=== AVAILABLE RECORDS ===
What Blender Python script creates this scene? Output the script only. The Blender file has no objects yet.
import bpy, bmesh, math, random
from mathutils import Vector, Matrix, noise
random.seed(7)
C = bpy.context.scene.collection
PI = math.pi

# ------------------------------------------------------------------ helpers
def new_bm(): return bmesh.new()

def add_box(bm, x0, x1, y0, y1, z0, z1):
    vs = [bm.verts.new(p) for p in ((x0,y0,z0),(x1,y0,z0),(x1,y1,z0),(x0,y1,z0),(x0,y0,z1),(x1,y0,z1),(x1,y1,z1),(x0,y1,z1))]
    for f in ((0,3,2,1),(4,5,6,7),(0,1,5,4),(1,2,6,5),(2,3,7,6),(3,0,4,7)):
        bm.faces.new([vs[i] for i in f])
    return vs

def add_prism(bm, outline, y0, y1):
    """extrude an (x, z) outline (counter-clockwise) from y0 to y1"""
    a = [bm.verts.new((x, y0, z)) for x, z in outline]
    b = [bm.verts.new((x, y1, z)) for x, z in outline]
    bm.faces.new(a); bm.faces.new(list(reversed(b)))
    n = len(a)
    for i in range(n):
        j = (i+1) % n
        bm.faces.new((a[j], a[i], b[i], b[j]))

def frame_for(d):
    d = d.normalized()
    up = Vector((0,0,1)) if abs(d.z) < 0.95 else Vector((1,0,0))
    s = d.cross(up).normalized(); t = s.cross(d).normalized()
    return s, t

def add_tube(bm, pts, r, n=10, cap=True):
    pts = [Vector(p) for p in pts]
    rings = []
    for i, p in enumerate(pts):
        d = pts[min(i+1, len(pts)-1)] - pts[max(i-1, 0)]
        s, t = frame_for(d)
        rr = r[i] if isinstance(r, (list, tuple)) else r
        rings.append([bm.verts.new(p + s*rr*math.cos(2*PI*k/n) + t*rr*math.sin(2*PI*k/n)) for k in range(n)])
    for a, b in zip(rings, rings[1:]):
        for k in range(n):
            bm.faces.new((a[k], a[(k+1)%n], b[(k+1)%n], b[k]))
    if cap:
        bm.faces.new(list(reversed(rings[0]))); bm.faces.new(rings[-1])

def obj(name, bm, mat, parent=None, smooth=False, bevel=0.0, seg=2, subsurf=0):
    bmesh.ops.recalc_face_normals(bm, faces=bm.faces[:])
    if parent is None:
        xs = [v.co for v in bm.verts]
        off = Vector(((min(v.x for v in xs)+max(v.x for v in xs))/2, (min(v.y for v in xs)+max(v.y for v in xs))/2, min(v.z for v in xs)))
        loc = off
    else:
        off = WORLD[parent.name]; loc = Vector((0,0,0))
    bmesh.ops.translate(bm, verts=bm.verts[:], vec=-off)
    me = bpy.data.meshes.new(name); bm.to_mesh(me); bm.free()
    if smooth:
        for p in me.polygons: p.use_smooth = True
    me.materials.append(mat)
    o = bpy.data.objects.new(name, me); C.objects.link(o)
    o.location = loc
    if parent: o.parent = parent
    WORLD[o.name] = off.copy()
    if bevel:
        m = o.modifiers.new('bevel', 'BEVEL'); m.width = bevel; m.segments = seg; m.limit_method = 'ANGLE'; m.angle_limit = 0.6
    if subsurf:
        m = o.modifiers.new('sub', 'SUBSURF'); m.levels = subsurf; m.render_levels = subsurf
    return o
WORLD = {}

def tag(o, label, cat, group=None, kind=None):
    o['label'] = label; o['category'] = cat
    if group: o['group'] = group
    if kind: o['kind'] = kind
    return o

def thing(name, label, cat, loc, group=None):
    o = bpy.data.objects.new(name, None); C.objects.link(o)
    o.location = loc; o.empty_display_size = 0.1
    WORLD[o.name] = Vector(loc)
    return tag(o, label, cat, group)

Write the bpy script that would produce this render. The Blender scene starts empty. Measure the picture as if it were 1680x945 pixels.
===
» PROBLEM REQUIREMENTS:
Exactly as written, please reproduce the lines from the first line of the data to the line containing "def new_bm(): return bmesh.new()", inclusive, and nothing else.

» WORKED SOLUTION:
What Blender Python script creates this scene? Output the script only. The Blender file has no objects yet.
import bpy, bmesh, math, random
from mathutils import Vector, Matrix, noise
random.seed(7)
C = bpy.context.scene.collection
PI = math.pi

# ------------------------------------------------------------------ helpers
def new_bm(): return bmesh.new()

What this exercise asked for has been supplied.